Nigerian President Bola Tinubu set up a panel to reform the country’s tax laws and fiscal policy in a bid to boost revenue generation and curb borrowings.
(Bloomberg) —
Nigerian President Bola Tinubu set up a panel to reform the country’s tax laws and fiscal policy in a bid to boost revenue generation and curb borrowings.
The committee to be headed by Taiwo Oyedele, fiscal policy partner and Africa tax leader at PricewaterhouseCoopers LLP, will work to “enhance revenue collection efficiency, ensure transparent reporting, and promote the effective utilization of tax and other revenues,” the president’s media office said in emailed statement on Friday.
The government plans to transform the tax system to support sustainable development and achieve a minimum tax to gross domestic product ratio of 18% within the next three years, it said.
Nigeria’s tax revenue as a share of GDP was 10.9% in 2021, well below the 34.1% average from members of the OECD.
Low revenue collections have meant Africa’s biggest crude producer has relied significantly on borrowings to meet its public expenditure needs, complicating government efforts to rein in debt and fund infrastructure, education and health projects.
Read More: Revision Almost Doubles Nigeria’s Tax Revenue-to-GDP Measure
Since 2015, Nigeria’s public debt has increased seven-fold to about 77 trillion naira ($100 billion), according to the country’s Debt Management Office.
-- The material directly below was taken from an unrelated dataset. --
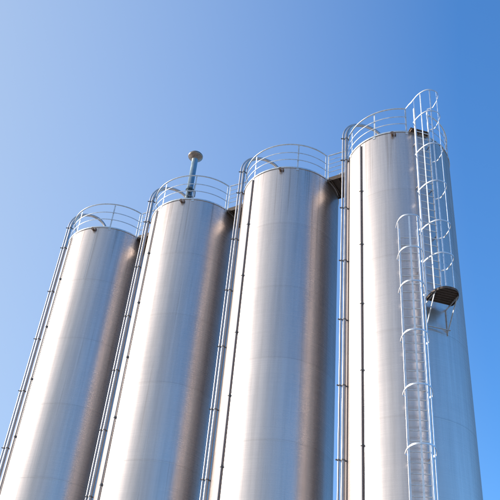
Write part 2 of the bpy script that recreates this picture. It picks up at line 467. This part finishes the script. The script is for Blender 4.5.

Servicing those obligations consumed 96% of government revenue in 2022.
The tax reforms “will not only improve Nigeria’s revenue profile but also create a more conducive and internationally-competitive business environment,” Adelabu Adedeji, special adviser to the president on revenue, said in the statement.
The creation of the committee comes a day after Tinubu suspended excise taxes on telecommunications services and some locally produced goods introduced two months ago to reduce business costs.
Read More: Nigeria Suspends Two-Month Old Excise Taxes on Telecom, Tobacco
Since taking office on May 29, Tinubu has been on a drive to revive Africa’s biggest economy from almost a decade of torpor. He has ended a fuel subsidy that cost $10 billion last year, removed a controversial central bank governor, eased foreign-exchange controls and initiated an overhaul of Nigeria’s chronically inadequate power industry.